[Dnssec-deployment] Root Zone DNSSEC Deployment Technical Status Update
Anand Kumria
akumria at acm.org
Mon Jul 19 06:03:47 EDT 2010
Hi Bill,
On Mon, Jul 19, 2010 at 5:43 AM, <bmanning at vacation.karoshi.com> wrote:
> On Sun, Jul 18, 2010 at 06:18:56PM -0400, Paul Wouters wrote:
>> On Sun, 18 Jul 2010, Tony Finch wrote:
>>
>> >>indeed. and let's give credit where due -- because there are still no
>> >>external applications that add value in the face of this metadata, the
>> >>biggest reason we finally have a signed root and growing cadre of signed
>> >>tld's and sld's is because of... dan kaminsky's bug.
>> >
>> >Yes, but "no apps that add value" is an exaggeration - ssh is one
>> >counterexample.
>>
>> And the current thinking/revival of moving SSL certs out of the (broken)
>> CA infrastructure and into the DNSSEC infrastructure. Another example
>> could be the browers querying for the existence of an "SSL" cert in DNS, and
>> automatically starting out using https instead of http. (I wonder if that
>> could be done with a new edns option or additional data to reduce this to
>> one query)
>
> thats a horiffic idea. application level certs in the DNS
> is right up there with HINFO ... with one minor (critical) error
> that was not present for HINFO. There is zero plausable denyability
> for a node running an app.
You mean, like having a SRV record indicating where a protocol is best used?
Or an MX record indicating the best mail servers for a domain?
Could you elaborate some more.
> last I checked Trust was NOT transitive. Trust in the DNS heirarchy
> does not equate to trust in the sysadmin of a node. Your example
> above presumes that such will be the case. What am I missing here?

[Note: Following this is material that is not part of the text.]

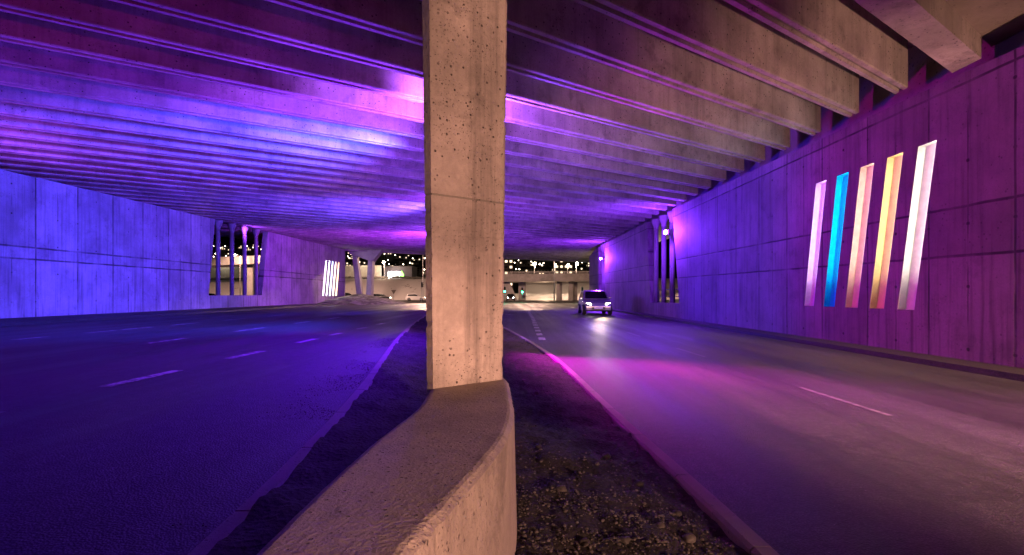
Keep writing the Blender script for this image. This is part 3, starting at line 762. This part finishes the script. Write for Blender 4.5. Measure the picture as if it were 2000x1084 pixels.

You are missing that for some sites, trust is transitive. And that,
really, DNSSEC + CERT records (with a signed DNS root) is a good way
to validate self-signed certificates.
We are already looking at tighter integration between application and
DNS (e.g. domainkey signed email), so why should this potential
application bother you?
>
>> And IPsec Opportunistic Encryption.
>>
>> People will come up with more new things. I personally hope to see
>> identity verification via DNSSEC zones associated with email addresses
>> or verification of OTR identities via DNSSEC protected records.
>
>
> Scary stuff there Paul.
Indeed. Who wanted to protect their network, if they can.